In today’s top Europe, Middle East and Africa (EMEA) news, the U.K.’s competition regulator has fined Meta $2 million for failing to reveal staff departures, and the European Commission will propose legislation to deal with microchip shortages in Europe.
Plus, Airtel Africa, a division of telecom giant Bharti Airtel, reported double-digit growth across key financial metrics, the U.K.’s tax agency updated its rules on how to tax proceeds from decentralized finance (DeFi) lending and staking, and Apple reduced its payments commission made through alternative payment methods for dating apps in the Netherlands.
CMA Fines Meta $2M for Violating Initial Enforcement Order
The Competition and Markets Authority has fined Meta 1.5 million pounds (more than $2 million) for failing to tell the U.K. regulator about staff leaving the social media company, a condition of its initial enforcement order.
The CMA imposed the order on Meta, formerly Facebook, in June 2020 as part of its plan to purchase Giphy. It’s standard to ensure the companies involved in a proposed merger “continue to compete with one another as they would have before the deal took place.”
Europe Continues Regulatory Spree With European Chips Act
European Commission President Ursula von der Leyen announced on Thursday (Feb. 3) that the commission will propose new legislation to deal with microchip shortages in Europe, the European Chips Act, as early as next week.
The proposal aims to increase microchip production across the continent and reduce dependency on suppliers from outside Europe.

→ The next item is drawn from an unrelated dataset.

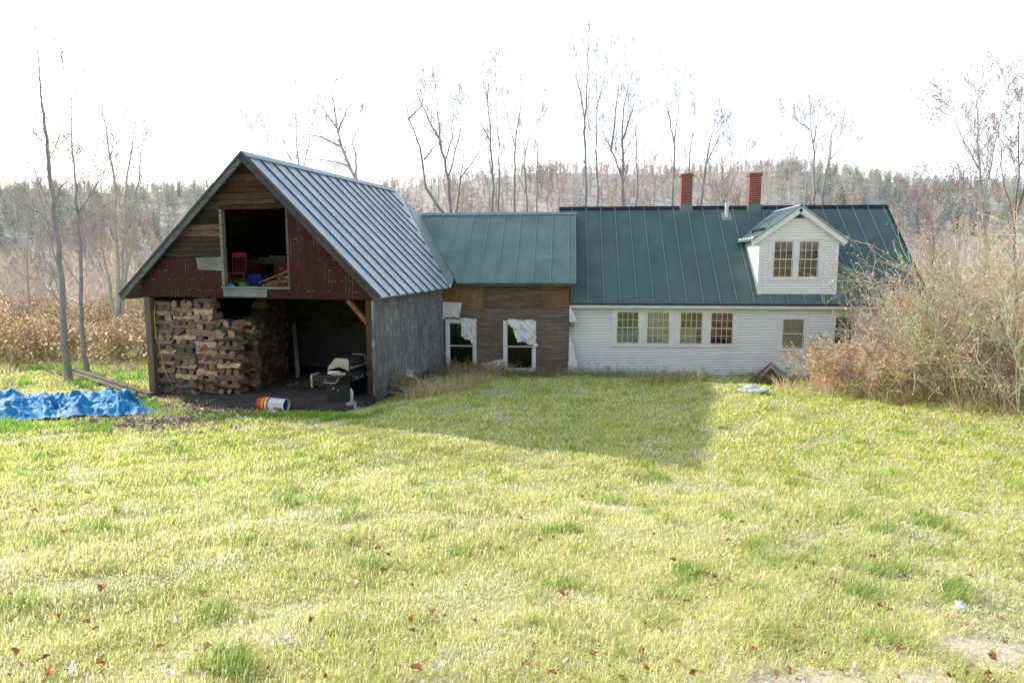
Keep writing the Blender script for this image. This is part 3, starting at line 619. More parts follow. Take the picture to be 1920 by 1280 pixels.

OECD’s Principles Can Guide Governments to Design AI Regulatory Frameworks
Artificial intelligence (AI) is a driving force of innovation due to its rapidly evolving technology, strong cross-domain connectivity, and the growing number of industry applications, Luis Aranda, AI policy analyst at the Organization for Economic Cooperation and Development (OECD), told PYMNTS.
Aranda is part of a team that produced the first set of principles on artificial intelligence. The OECD AI Principles are the first such principles signed up to by governments. They include recommendations for public policy and strategy, and can be applied to AI developments around the world.
Interim Chairs Tapped for FCA, PSR as Randell Plans Early Departure
Richard Lloyd, senior independent director of the Financial Conduct Authority (FCA), will serve as the FCA’s interim chair. Aidene Walsh will be the interim chair of FCA subsidiary Payment Systems Regulator (PSR), while a recruitment campaign is underway to replace Charles Randell, who is stepping down this spring.
Randell is the chairman of both entities and is departing June 1. Lloyd was recently reappointed for a second three-year term on the FCA board. Walsh has been a non-executive director on the PSR Board since June 2020 and is an executive director at Banking Competition Remedies.
Airtel Africa Has Nigeria to Thank for Strong Double-Digit Growth in Q3 2021
Airtel Africa, a subsidiary of Indian telecom giant Bharti Airtel, showed strong double-digit growth across all key metrics in its financial results for the nine-month period ended Dec. 31, 2021, the company reported.
In terms of headline numbers, the company reported a 21.7% increase in revenue to $3.5 billion during the period, generating a net profit of $540 million. Total customers grew almost 6% to 125.8 million across the region, with a surge in mobile data and mobile money services customer bases.
UK Regulator Updates Tax Rules on DeFi Lending, Staking
The United Kingdom’s tax agency has updated its rules on how to tax revenue from decentralized finance (DeFi) lending and staking in proof-of-stake networks, the mechanism used to validate cryptocurrency transactions.
Her Majesty’s Revenue and Customs (HMRC), the U.K. agency responsible for tax collection, published updated guidance Wednesday (Feb. 2) stating that how a tax return from lending or staking, the process of locking up crypto holdings to obtain rewards or earn interest, is taxed depends on whether it is considered capital or revenue.
Apple Lowers Rates for Dutch App Store Payments
Apple said it will collect a 27% commission on payments made through alternative payment methods for dating apps in the Netherlands, down from 30%.
The tech giant revealed the change on its website Thursday (Feb. 3), saying it was done to comply with an order last month from the Netherlands Authority for Consumers and Markets (ACM).
UK Merchants Cut Costs by Adopting Open Banking Payments
Traditional card-based payment options carry high costs and introduce “an awful lot of friction” into payment processes, often leading to a high rate of online shopping cart abandonment.
That is the viewpoint of Brian Hanrahan, CEO of open banking payments firm Nuapay, which was acquired by global payment solution company EML Payments last year to add open banking and real-time account-to-account (A2A) payments capability to their portfolio.